Alors qu’Hopper emprunte les couleurs et sujets du travail de sa « muse », devenant un artiste à succès, Josephine copie le style d’Hopper, et perd totalement son identité artistique. Son journal révèle qu’Hopper était loin de soutenir son processus créatif, et qualifie ses compétences de « petit talent plaisant ». On peut se demander si l’impact de leur rencontre était tel que Josephine n’a jamais réussi à retrouver la force picturale de ses œuvres « d’avant Hopper », ou si elle a tout simplement échoué à renouveler son style ?

Edward Hopper, Nighthawks, 1942, huile sur toile, 84 x 152 cm, Art Institute of Chicago, image © VCG Wilson/Corbis via Getty Images
Edward Hopper, Nighthawks, 1942, huile sur toile, 84 x 152 cm, Art Institute of Chicago, image © VCG Wilson/Corbis via Getty Images

Allant de mal en pis, le travail de Josephine essuie les refus des galeristes et se heurte aux avis négatifs des personnalités influentes du monde de l’art, même lorsqu’il est présenté par Hopper, devenu prolifique. 

D’autre part, Jo n’était plus vraiment maître des sujets qu’elle peignait. Hopper lui interdisait de conduire, si bien que les deux artistes se retrouvaient souvent à peindre les mêmes choses.

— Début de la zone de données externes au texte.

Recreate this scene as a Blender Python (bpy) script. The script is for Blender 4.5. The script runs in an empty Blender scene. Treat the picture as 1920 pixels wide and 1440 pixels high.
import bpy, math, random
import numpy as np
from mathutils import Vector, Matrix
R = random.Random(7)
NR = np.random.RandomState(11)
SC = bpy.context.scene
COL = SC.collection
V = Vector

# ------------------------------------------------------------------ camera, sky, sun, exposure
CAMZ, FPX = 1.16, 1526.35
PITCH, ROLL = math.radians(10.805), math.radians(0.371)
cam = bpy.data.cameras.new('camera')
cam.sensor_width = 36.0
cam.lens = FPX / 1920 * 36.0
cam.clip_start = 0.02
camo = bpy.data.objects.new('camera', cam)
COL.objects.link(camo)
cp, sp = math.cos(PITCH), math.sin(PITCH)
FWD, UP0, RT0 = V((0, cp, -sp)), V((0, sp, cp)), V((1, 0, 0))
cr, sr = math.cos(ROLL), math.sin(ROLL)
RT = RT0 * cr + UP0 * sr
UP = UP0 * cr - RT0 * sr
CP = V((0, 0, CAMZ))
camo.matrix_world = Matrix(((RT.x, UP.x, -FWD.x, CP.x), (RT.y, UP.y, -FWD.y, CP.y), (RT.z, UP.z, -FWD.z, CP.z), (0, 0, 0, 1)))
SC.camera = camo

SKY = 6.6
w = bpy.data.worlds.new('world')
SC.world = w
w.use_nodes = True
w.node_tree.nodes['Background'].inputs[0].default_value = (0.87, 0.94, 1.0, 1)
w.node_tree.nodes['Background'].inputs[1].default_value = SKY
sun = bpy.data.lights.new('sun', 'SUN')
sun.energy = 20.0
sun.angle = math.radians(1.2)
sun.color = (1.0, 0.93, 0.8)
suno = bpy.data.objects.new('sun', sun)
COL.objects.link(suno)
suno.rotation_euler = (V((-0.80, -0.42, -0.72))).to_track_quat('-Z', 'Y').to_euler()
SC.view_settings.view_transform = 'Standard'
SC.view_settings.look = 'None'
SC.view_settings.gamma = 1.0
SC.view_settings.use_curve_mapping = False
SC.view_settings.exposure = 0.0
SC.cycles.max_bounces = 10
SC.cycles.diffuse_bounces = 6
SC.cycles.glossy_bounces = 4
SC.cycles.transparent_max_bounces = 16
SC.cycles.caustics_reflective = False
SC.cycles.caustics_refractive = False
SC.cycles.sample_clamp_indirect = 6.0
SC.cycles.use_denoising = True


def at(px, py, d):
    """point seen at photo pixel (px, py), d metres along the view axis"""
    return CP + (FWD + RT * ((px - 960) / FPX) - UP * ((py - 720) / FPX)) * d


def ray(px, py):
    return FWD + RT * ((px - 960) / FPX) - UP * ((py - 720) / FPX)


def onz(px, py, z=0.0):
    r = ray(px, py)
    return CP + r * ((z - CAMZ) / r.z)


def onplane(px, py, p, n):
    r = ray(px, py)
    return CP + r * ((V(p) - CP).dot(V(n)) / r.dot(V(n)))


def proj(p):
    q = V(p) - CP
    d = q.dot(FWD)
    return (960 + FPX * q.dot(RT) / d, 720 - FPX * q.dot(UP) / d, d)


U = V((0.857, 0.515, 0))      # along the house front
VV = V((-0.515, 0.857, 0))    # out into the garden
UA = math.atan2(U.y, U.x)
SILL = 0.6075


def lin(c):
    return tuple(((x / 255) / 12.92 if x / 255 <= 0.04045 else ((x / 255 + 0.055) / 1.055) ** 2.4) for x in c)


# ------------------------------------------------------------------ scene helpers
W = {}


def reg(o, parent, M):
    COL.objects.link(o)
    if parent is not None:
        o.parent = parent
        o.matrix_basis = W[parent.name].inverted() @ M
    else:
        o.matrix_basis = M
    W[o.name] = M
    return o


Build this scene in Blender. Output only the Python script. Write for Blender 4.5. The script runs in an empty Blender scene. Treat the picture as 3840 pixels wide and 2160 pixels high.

Comme l’a révélé Elizabeth Thompson Colleary, « Jo n’a pas su trouver sa voie en tant qu’artiste lorsqu’ils étaient ensembles ». Hopper endosse une part de responsabilité dans la chute de la carrière de sa femme, mais Jo, quant à elle, n’a pas su prendre le recul nécessaire sur sa propre situation. 

Jo se jette corps et âme dans la carrière de son mari, et insiste pour être l’unique sujet féminin de ses œuvres, allant jusqu’à lui interdire de peindre d’autres femmes. Elle répertorie ses œuvres, en choisit les titres, et s’investit à tel point qu’elle considère le travail d’Hopper comme une collaboration, faisant référence à ses peintures comme « leurs enfants ». Jo dénigre sa propre peinture, dans ses écrits, comme auprès des conservateurs qui lui demandent ce qu’il en est. 

Jo et Edward Hopper, image ©Hopper's Vermont
Jo et Edward Hopper, image ©Hopper's Vermont

Blonde, rousse, nue, vêtue de noir, Josephine est toutes les femmes présentes dans les œuvres d’Hopper, et aucune d’entre elles à la fois.

À la mort d’Hopper, Jo fait don de toutes les œuvres de son mari, ainsi que des siennes, au Whitney Museum of American Art. L’institution se débarrasse de la plupart des toiles de Josephine et depuis sa mort en 1968, n’en a jamais exposé une seule.